The return to long-buried Jewish roots is not limited to the Mozambicans. Some of the most
active community members are non-Mozambican Jews who work on the staffs at embassies and
foreign aid organizations. Many of them were not synagogue-going Jews in their own
countries but became
Shabbat regulars in Maputo and began to share with their less-educated Mozambican
co-religionist.
The demand for Jewish knowledge in Maputo is greater than the supply. Books about Judaism,
especially in Portuguese, are particularly prized.

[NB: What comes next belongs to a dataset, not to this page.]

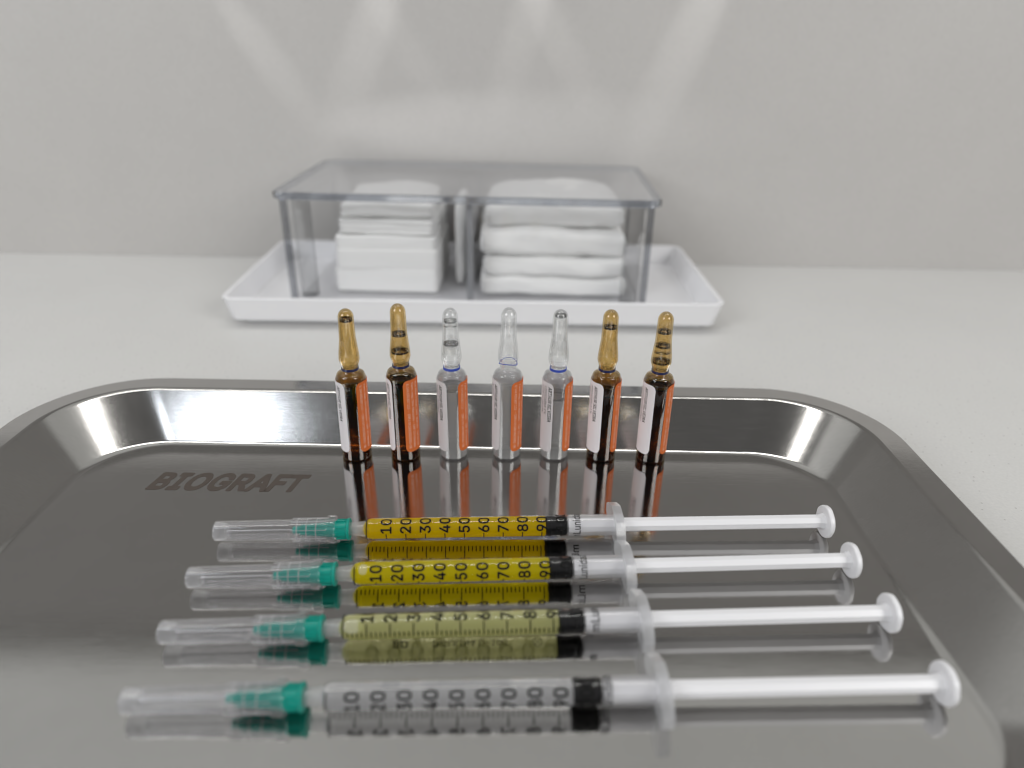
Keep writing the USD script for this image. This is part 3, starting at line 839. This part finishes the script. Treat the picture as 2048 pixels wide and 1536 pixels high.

But, what the community lacks in religious instruction it makes up for in enthusiasm. One
of the projects that has made great headway is the restoration of the cemetery. The
community has met on Sunday mornings since 1992 to remove tons of trash from the cemetery
grounds, plant new
trees and raise the walls to discourage vandals. The cemetery is well on its
way to becoming the little urban garden it once was, and is again a fit resting place for
previous generations.
The revival of the Jewish community of Mozambique, remarkably, has been helped along to a
great extent by non-Jews. When you ask the key participants why they got involved,
the common threads in their replies seem to be personal friendships with Jews and esteem
for the principles of Judaism. In my year and a half in Mozambique, I found
only curiosity and warm feeling about Jews and Judaism among non-Jews. The government
ministries and the leadership of other religions have greeted the revival of the community
with delight and encouragement. Despite its small size,
the Jewish community has participated as a full equal in national ecumenical events
involving Catholics, Protestants, Muslims, and Hindus.
After a generation of civil war, socialism and recurring drought, an observer of
Mozambique might be excused for answering G-d's question to Ezekiel in the negative.
But peace is giving Mozambique new hope of reconstruction and development. One
small aspect of the more general
improvement of national fortunes is the unexpected revival of the country's Jewish
community.
That miraculous development augurs well for the nation's future.